After a year and a half as a Democratic member of the legislature, she authored the book Setting the Maine Course: We Can Get There from Here, in which she advocated a variety of new policies, including eliminating both the corporate income tax and economic development tax breaks, dedicating the sales tax to funding public education, having the state pay for teacher pay, increasing environmental regulation, decreasing all other regulation, establishing a "rainy day fund" to cover budget deficits, and fighting urban sprawl. She says that she wants Maine to be known as "the Free Enterprise State."

On January 3, 2006, she announced that she was changing her voter registration to "unenrolled," the Maine equivalent of Independent, and leaving the Democratic caucus. This temporarily threw the House into turmoil, as the two major parties became tied in number of members, until Rep. Joanne Twomey, who had left the Democrats the previous November, returned to them, ensuring they would retain a majority.

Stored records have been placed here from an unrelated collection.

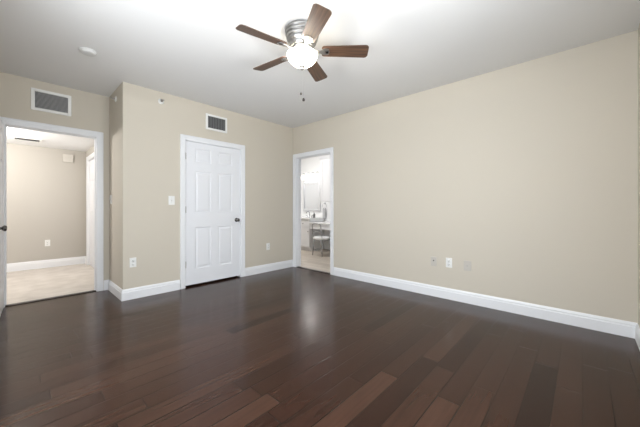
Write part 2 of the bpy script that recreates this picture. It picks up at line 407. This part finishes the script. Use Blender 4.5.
KNOB = [(0, 0), (0.032, 0), (0.032, 0.004), (0.027, 0.009), (0.012, 0.012), (0.011, 0.030), (0.020, 0.036), (0.027, 0.046), (0.027, 0.054), (0.020, 0.063), (0.0, 0.066)]
def knob(parent, x, z, y, sg, m, name='door_knob'):
    return MB().lathe([(r, sg * h) for r, h in KNOB], (x, y, z), 'y', 24).build(name, m, parent)
def hinges(parent, zs, y, x, m):
    for z in zs:
        MB().lathe([(0.007, -0.045), (0.007, 0.045)], (x, y, z), 'z', 12).box(x, x + 0.014, y + 0.004, y + 0.0075, z - 0.045, z + 0.045).build('hinge', m, parent)

cw = CO[1] - CO[0] - 0.034
closet = struct(panel_leaf(cw, 2.0, 0.035, cols_for(cw), ROWS).build('door_1', M_DOOR, loc=(CO[0] + 0.017, 0.016, 0.027)), 'closed white six-panel closet door with a dark round knob', 'door')
knob(closet, cw - 0.062, 0.885, 0.0, -1, M_BRONZE)
hinges(closet, (0.29, 1.05, 1.79), -0.008, -0.002, M_NICKEL)
ew = EO[1] - EO[0] - 0.034
# opened into the bedroom a little past a right angle, towards the left wall
entry = struct(panel_leaf(ew, 2.0, 0.035, cols_for(ew), ROWS).build('door_2', M_DOOR, loc=(EO[0] - 0.030, YC - 0.024, 0.012), rotz=-(PI / 2 + math.radians(2.5))), 'open white panelled entrance door with a dark knob, seen edge on', 'door')
knob(entry, ew - 0.065, 0.90, 0.035, 1, M_BRONZE); knob(entry, ew - 0.065, 0.90, 0.0, -1, M_BRONZE)
hw = HD[1] - HD[0] - 0.034
hd = struct(panel_leaf(hw, 1.985, 0.035, cols_for(hw), ROWS).build('door_3', M_DOOR, loc=(XH + 0.055, HD[0] + 0.017, 0.012), rotz=PI / 2), 'white door in the side wall of the hall', 'door')
knob(hd, 0.065, 0.90, 0.035, 1, M_NICKEL)

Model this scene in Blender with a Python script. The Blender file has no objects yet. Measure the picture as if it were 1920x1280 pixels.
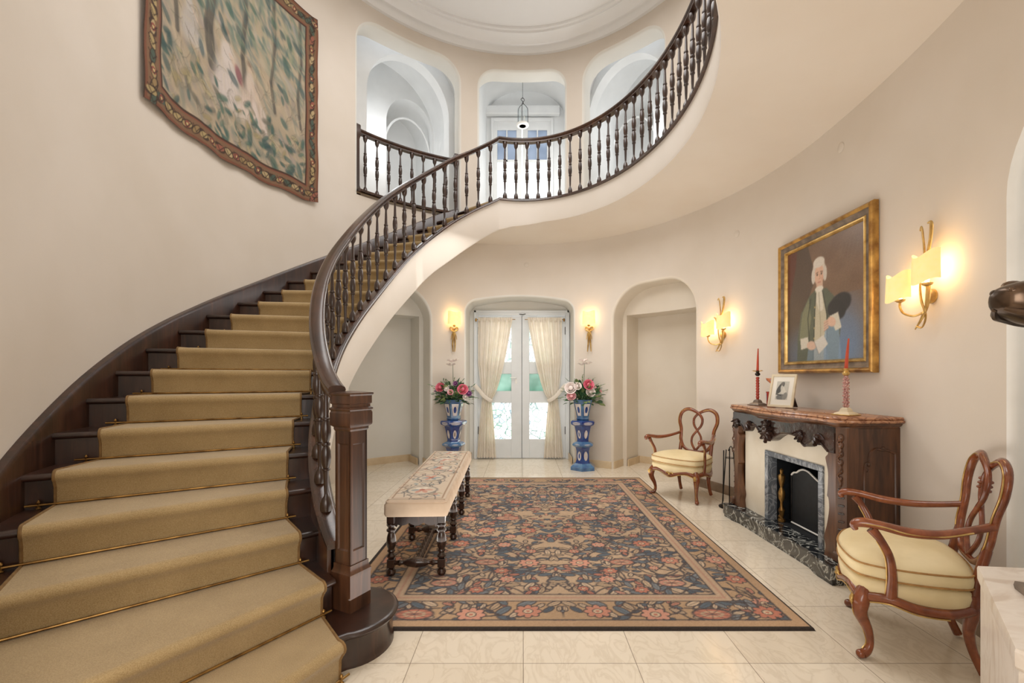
import bpy, math, random
import numpy as np
from mathutils import Vector, Matrix
from mathutils.geometry import delaunay_2d_cdt
R = math.radians
PI = math.pi
random.seed(7)
COL = bpy.context.scene.collection
V = Vector

# ------------------------------------------------------------------ materials
MATS = {}
def srgb(r, g, b):
    def f(c):
        c /= 255.0
        return c / 12.92 if c <= .04045 else ((c + .055) / 1.055) ** 2.4
    return (f(r), f(g), f(b), 1.0)
def newmat(name):
    m = bpy.data.materials.new(name); m.use_nodes = True
    nt = m.node_tree; nt.nodes.clear()
    out = nt.nodes.new('ShaderNodeOutputMaterial')
    b = nt.nodes.new('ShaderNodeBsdfPrincipled')
    nt.links.new(b.outputs[0], out.inputs[0])
    MATS[name] = m
    return m, nt, b, out
def coords(nt, scale=(1, 1, 1), rot=(0, 0, 0), kind='Object'):
    tc = nt.nodes.new('ShaderNodeTexCoord'); mp = nt.nodes.new('ShaderNodeMapping')
    nt.links.new(tc.outputs[kind], mp.inputs[0])
    mp.inputs['Scale'].default_value = scale; mp.inputs['Rotation'].default_value = rot
    return mp.outputs[0]
def tex(nt, kind, vec, **kw):
    n = nt.nodes.new('ShaderNodeTex' + kind)
    nt.links.new(vec, n.inputs['Vector'])
    for k, v in kw.items():
        if k in n.inputs: n.inputs[k].default_value = v
        else: setattr(n, k, v)
    return n
def ramp(nt, fac, stops, interp='LINEAR'):
    r = nt.nodes.new('ShaderNodeValToRGB'); nt.links.new(fac, r.inputs[0])
    cr = r.color_ramp; cr.interpolation = interp
    while len(cr.elements) < len(stops): cr.elements.new(.5)
    for e, (p, c) in zip(cr.elements, stops): e.position = p; e.color = c
    return r.outputs[0]
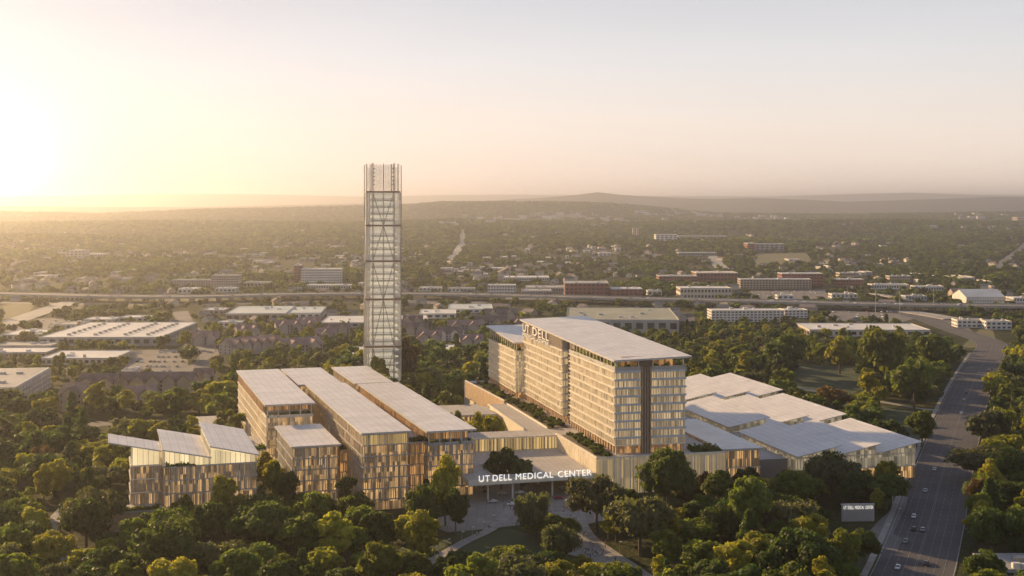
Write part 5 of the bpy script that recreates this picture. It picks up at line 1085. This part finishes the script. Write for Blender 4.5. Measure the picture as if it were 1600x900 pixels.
for (xx, yy, rz, c, z_), lb in zip(cars, labs):
    bd, gl, wl = CM[c]; o = empty('parked_car' if z_ == .15 else 'car', (xx, yy, z_), rz, lb, 'car', 'cars of the campus and valley'); link(bpy.data.objects.new('body', bd), o)
    if yy < 1400:
        link(bpy.data.objects.new('window_glass', gl), o)
        for sx in (-1.4, 1.4):
            for sy in (-.84, .84): w_ = link(bpy.data.objects.new('wheel', wl), o); w_.location = (sx, sy, .33)
# ------------------------------------------------------------ people
def person_mesh(seed, top, leg, pose):
    J = [((0, 0, .95), .15), ((0, 0, 1.2), .15), ((0, .01, 1.42), .16), ((0, .01, 1.52), .065), ((0, .02, 1.62), .10), ((0, .02, 1.72), .095), ((.11, 0, .88), .10), ((.12, pose*.12, .48), .07), ((.12, pose*.05, .08), .05), ((.12, pose*.05+.14, .04), .04),
         ((-.11, 0, .88), .10), ((-.12, -pose*.12, .48), .07), ((-.12, -pose*.2, .08), .05), ((-.12, -pose*.2+.14, .04), .04), ((.2, 0, 1.42), .06), ((.25, -pose*.1, 1.14), .05), ((.25, pose*.05, .9), .035), ((-.2, 0, 1.42), .06), ((-.25, pose*.1, 1.14), .05), ((-.25, pose*.12, .9), .035)]
    E = [(0, 1), (1, 2), (2, 3), (3, 4), (4, 5), (0, 6), (6, 7), (7, 8), (8, 9), (0, 10), (10, 11), (11, 12), (12, 13), (2, 14), (14, 15), (15, 16), (2, 17), (17, 18), (18, 19)]
    me = bpy.data.meshes.new('p'); me.from_pydata([j[0] for j in J], E, []); o = bpy.data.objects.new('p', me); COL.objects.link(o); md = o.modifiers.new('s', 'SKIN')
    for i, j in enumerate(J): me.skin_vertices[0].data[i].radius = (j[1], j[1])
    me.skin_vertices[0].data[0].use_root = True; o.modifiers.new('u', 'SUBSURF').levels = 1; bpy.context.view_layer.update(); m2 = bpy.data.meshes.new_from_object(o.evaluated_get(bpy.context.evaluated_depsgraph_get())); bpy.data.objects.remove(o)
    m2.materials.clear()
    for q in (leg, top, 'skin'): m2.materials.append(M[q])
    for p in m2.polygons: z_ = p.center.z; p.material_index = 0 if z_ < .9 else 1 if z_ < 1.47 else 2; p.use_smooth = True
    m2.name = 'person'; return m2
PM = [(person_mesh(0, 'cloth_white', 'cloth_dark', 1), 'person in white top'), (person_mesh(1, 'cloth_dark', 'cloth_dark', -1), 'person in dark clothes'), (person_mesh(2, 'cloth_red', 'cloth_blue', .6), 'person in red top'), (person_mesh(3, 'cloth_blue', 'cloth_tan', -.7), 'person in blue top')]
pp = []
rp2 = random.Random(4)
for (x_, y_, sx, sy, n_) in ((893, 818, 8, 7, 12), (905, 842, 10, 6, 8), (925, 866, 18, 9, 22), (960, 882, 14, 8, 12), (940, 850, 10, 5, 6), (745, 836, 5, 2, 3), (764, 825, 3, 2, 3), (704, 862, 4, 2, 3), (684, 870, 2, 1.5, 2), (88, 842, 3, 3, 6), (104, 866, 2, 3, 4), (800, 798, 24, 8, 12), (890, 800, 14, 6, 10), (850, 806, 20, 5, 8), (210, 795, 4, 2, 2)):
    for i in range(n_): pp.append((rp2.gauss(x_, sx*.6), rp2.gauss(y_, sy*.6)))
its = [(p[0], p[1], PM[i % 4][1]) for i, p in enumerate(pp)]; labs = unique_labels(its)
for i, (p, lb) in enumerate(zip(pp, labs)):
    xx, yy = at(*p); o = link(bpy.data.objects.new('person', PM[i % 4][0])); o.location = (xx, yy, .17); o.rotation_euler = (0, 0, rp2.uniform(0, 6.28)); tag(o, lb, 'person', 'people walking in the park')
# ------------------------------------------------------------ lamps and masts
def lamp(name, px, py, h, lab, z=0.1, double=False, grp=None):
    xx, yy = at(px, py, z); o = empty(name, (xx, yy, z), 0, lab, 'lamp', grp); r = .09 if h < 8 else .3
    MB().tube((0, 0, 0), (0, 0, h), r*1.3, r*.7, 8).build('pole', M['steel'], o); b = MB(); b.tube((0, 0, h-.2), (1.6 if h > 8 else .5, 0, h+.1), r*.5, n=5)
    if double: b.tube((0, 0, h-.2), (-1.6, 0, h+.1), r*.5, n=5)
    ar_ = b.build('arm', M['steel'], o); b = MB(); q = 2.2 if h > 8 else .7; b.box(q-.7, q+.3, -.2, .2, h, h+.18)
    if double: b.box(-q-.3, -q+.7, -.2, .2, h, h+.18)
    b.build('lamp_head', M['white_paint'], ar_)
rl = [(679, 874), (700, 862), (722, 850), (738, 842), (755, 834), (770, 823), (950, 845), (968, 866), (905, 808), (1405, 812), (1386, 838)]
for (px, py), lb in zip(rl, unique_labels([(a, b_, 'slim park lamp post') for a, b_ in rl])): lamp('street_lamp', px, py, 5, lb, .12, grp='park lamps')
rl = [(1368, 492, 34), (1406, 494, 32), (1459, 487, 32), (1575, 486, 26), (594, 462, 20), (182, 466, 24), (198, 466, 24), (412, 462, 20), (466, 461, 20), (1324, 470, 22), (1530, 740, 12), (1395, 800, 9), (1100, 470, 20), (850, 468, 20), (700, 464, 18), (310, 566, 13), (336, 548, 12), (265, 596, 12), (105, 600, 12)]
for (px, py, h), lb in zip(rl, unique_labels([(a, b_, 'tall steel light mast') for a, b_, _ in rl])): lamp('light_mast', px, py, h, lb, .1, True, grp='highway light masts')

# ------------------------------------------------------------ haze
hb = MB(); hb.box(-33000, 33000, -900, 34500, -12, 330); hm = bpy.data.materials.new('haze'); hm.use_nodes = True; n = hm.node_tree.nodes; n.clear(); o_ = n.new('ShaderNodeOutputMaterial'); v = n.new('ShaderNodeVolumePrincipled')
v.inputs['Color'].default_value = (.91, .89, .915, 1); v.inputs['Density'].default_value = HAZE; v.inputs['Anisotropy'].default_value = .80; hm.node_tree.links.new(v.outputs[0], o_.inputs['Volume'])
tag(hb.build('haze', hm), 'warm evening haze filling the valley', None, None, 'stuff')
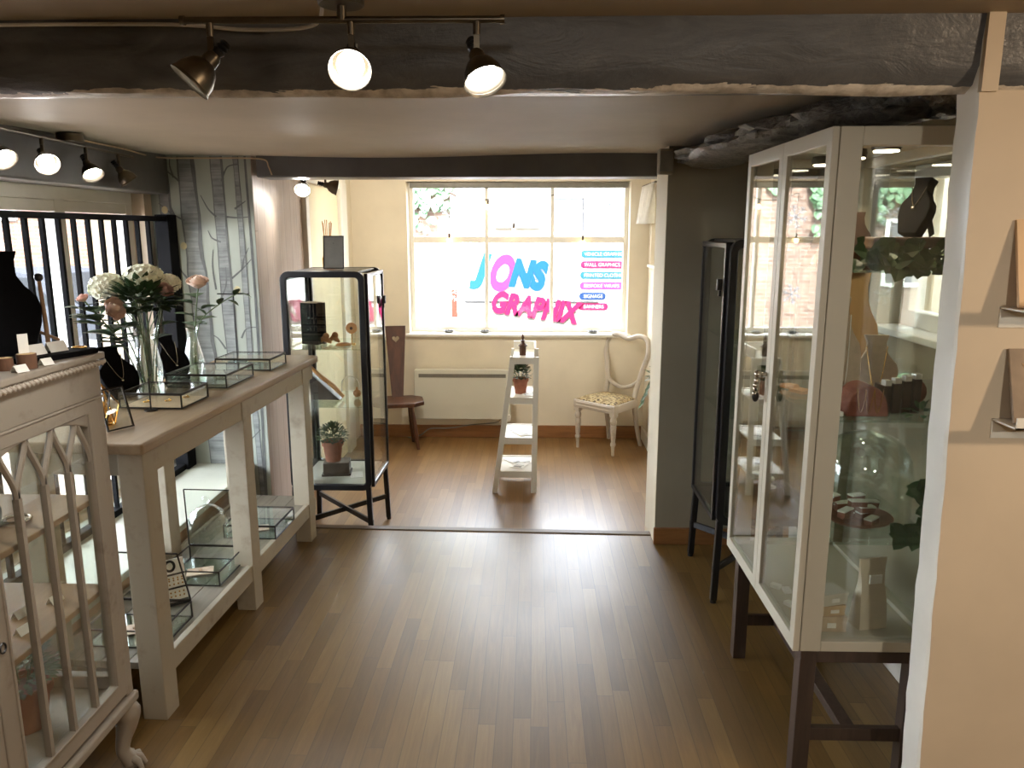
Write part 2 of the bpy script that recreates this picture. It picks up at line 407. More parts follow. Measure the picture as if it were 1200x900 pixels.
# floral tapestry seat
t=NT('floral_tapestry'); v=t.coord(); vo=t.node('ShaderNodeTexVoronoi'); vo.inputs['Scale'].default_value=26; t.l.new(v,vo.inputs['Vector']); n=t.noise(v,32,4,.6,1.2)
h=t.math('ADD',t.math('MULTIPLY',vo.outputs['Distance'],.7),t.math('MULTIPLY',n,.6))
t.put(t.b.inputs['Base Color'],t.ramp(h,[(.35,lin(56,44,28)),(.5,lin(98,80,50)),(.62,lin(182,162,118)),(.8,lin(122,102,66))])); t.b.inputs['Roughness'].default_value=.9; M['tapestry']=t.mat

# ------------------------------------------------------------------ the room shell
ZF=-.17
m=MB(); m.prism([(-2.2,-3.2),(3.2,-3.2),(3.2,3.80),(-2.2,3.90)],-.30,0,plane='xy'); struct(m.build('floor',M['floor']))
m=MB(); m.box((-1.75,3.70,-.40),(1.5,6.7,ZF)); struct(m.build('floor_lower',M['floor_far']))
m=MB(); m.prism([(-1.44,3.845),(.66,3.785),(.66,3.832),(-1.44,3.893)],-.012,.006,plane='xy'); struct(m.build('trim_step',M['nosing'],bevel=.004))
# ceilings
m=MB(); m.box((-2.3,-3.2,1.985),(3.2,1.80,2.12)); struct(m.build('ceiling',M['ceiling']))
m=MB()
nx,ny=26,22
vs=[]
for j in range(ny+1):
    for i in range(nx+1):
        x=-2.3+3.8*i/nx; y=1.78+2.5*j/ny
        vs.append((x,y,1.925+.006*math.sin(3.1*x+1.7*y)+.005*math.sin(5.3*y-2.2*x)))
fs=[(j*(nx+1)+i,(j+1)*(nx+1)+i,(j+1)*(nx+1)+i+1,j*(nx+1)+i+1) for j in range(ny) for i in range(nx)]
m.add(vs,fs); m.box((-2.3,1.78,1.945),(1.5,4.28,2.12)); struct(m.build('ceiling_middle',M['ceiling'],smooth=40))
m=MB(); m.box((-1.8,4.20,2.08),(1.5,6.7,2.2)); struct(m.build('ceiling_window_bay',M['warm_white']))
# beams
def beam(name,x0,x1,y0,y1,z0,z1,mat,amp=.008,seed=1):
    r=random.Random(seed); m=MB(); n=70; ring_=[]
    ph=[r.uniform(0,6) for _ in range(6)]
    for i in range(n+1):
        x=x0+(x1-x0)*i/n
        w=lambda k,f:amp*(math.sin(f*x+ph[k])+.6*math.sin(2.7*f*x+ph[(k+1)%6])+.5*r.uniform(-1,1)*.5)
        ring_.append([(x,y0+.35*w(0,4),z1),(x,y0+.5*w(1,5),z0+.045+.6*w(2,6)),(x,y0+.022+.4*w(3,7),z0+.010+.7*w(4,6)),(x,y0+.05,z0+.6*w(5,5)),(x,y1-.02,z0+.012),(x,y1,z1)])
    k=6; vs=[p for q in ring_ for p in q]; fs=[]
    for i in range(n):
        for j in range(k):
            fs.append((i*k+j,i*k+(j+1)%k,(i+1)*k+(j+1)%k,(i+1)*k+j))
    fs.append(tuple(range(k-1,-1,-1))); fs.append(tuple(n*k+j for j in range(k)))
    m.add(vs,fs); return struct(m.build(name,mat,smooth=50))
beam('beam_front',-2.3,3.2,1.72,1.875,1.838,2.0,M['beam'],.007,3)
m=MB(); m.box((-1.43,4.08,1.818),(1.0,4.28,2.2)); struct(m.build('beam_lintel',M['beam2'],bevel=.008))
m=MB(); m.box((-2.05,-3.2,1.735),(-1.90,4.10,1.96)); struct(m.build('beam_wall_plate',M['beam2'],bevel=.01))
# back wall with the shop window
m=MB(); WX0,WX1,WZ0,WZ1=-1.02,.775,.70,1.935
for lo,hi in (((-1.8,6.34,-.4),(WX0,6.60,2.2)),((WX1,6.34,-.4),(1.5,6.60,2.2)),((WX0,6.34,-.4),(WX1,6.60,WZ0)),((WX0,6.34,WZ1),(WX1,6.60,2.2))): m.box(lo,hi)
struct(m.build('wall_back',M['cream']))
m=MB(); m.box((-1.46,6.322,ZF),(.93,6.342,ZF+.105)); struct(m.build('baseboard_back',M['skirting'],bevel=.004))
m=MB(); m.box((WX0-.03,6.305,.688),(WX1+.03,6.54,.712)); struct(m.build('trim_window_sill',M['white'],bevel=.006))
def window_frame(name,horizontal,a0,a1,z0,z1,pos,muls,trans,w=.05,d=.06,matn='white'):
    """frame mesh with mullions; horizontal 'x' or 'y'; pos is the fixed coordinate of the frame's middle"""
    m=MB()
    def bx(a,b,za,zb,dd=d):
        if horizontal=='x': m.box((a,pos-dd/2,za),(b,pos+dd/2,zb))
        else: m.box((pos-dd/2,a,za),(pos+dd/2,b,zb))
    bx(a0,a0+w,z0,z1); bx(a1-w,a1,z0,z1); bx(a0,a1,z0,z0+w*1.2,d*1.05); bx(a0,a1,z1-w,z1,d*1.05)
    for p,ww in muls: bx(p-ww/2,p+ww/2,z0,z1,d*.96)
    for zt,ww in trans: bx(a0,a1,zt-ww/2,zt+ww/2,d*.9)
    f=struct(m.build(name,M[matn],bevel=.004))
    g=MB()
    if horizontal=='x': g.box((a0+.01,pos-.003,z0+.01),(a1-.01,pos+.003,z1-.01))
    else: g.box((pos-.003,a0+.01,z0+.01),(pos+.003,a1-.01,z1-.01))
    p=g.build('pane',M['win_glass'],f); p['kind']='structure'; return f
window_frame('window_1','x',WX0,WX1,.712,WZ1,6.50,[(-.385,.03),(.155,.03)],[(1.475,.05)],.035)
m=MB(); m.box((-1.0,6.395,1.885),(.76,6.445,1.93)); o=tag(m.build('roller_blind_cassette',M['grille'],bevel=.006),'slim grey blind cassette across the top of the bright shop window','blind')
# left wall of the window bay: timber print, cream door, white casing; and the birch papered return
m=MB(); m.box((-2.3,4.10,-.4),(-1.46,4.95,2.2),0)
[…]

A few days later, in a speech delivered in front of the Charles Butler Army Reserve Center in Saco, Maine, Merrill announced that she would be an Independent candidate for Governor.

On May 31, she submitted more than 4,000 valid signatures to the Maine Secretary of State, ensuring that she will receive a place on the ballot. The next day, she submitted proof that she had received 2800 $5 contributions to the Maine Clean Elections Fund, thus qualifying her campaign for partial public funding.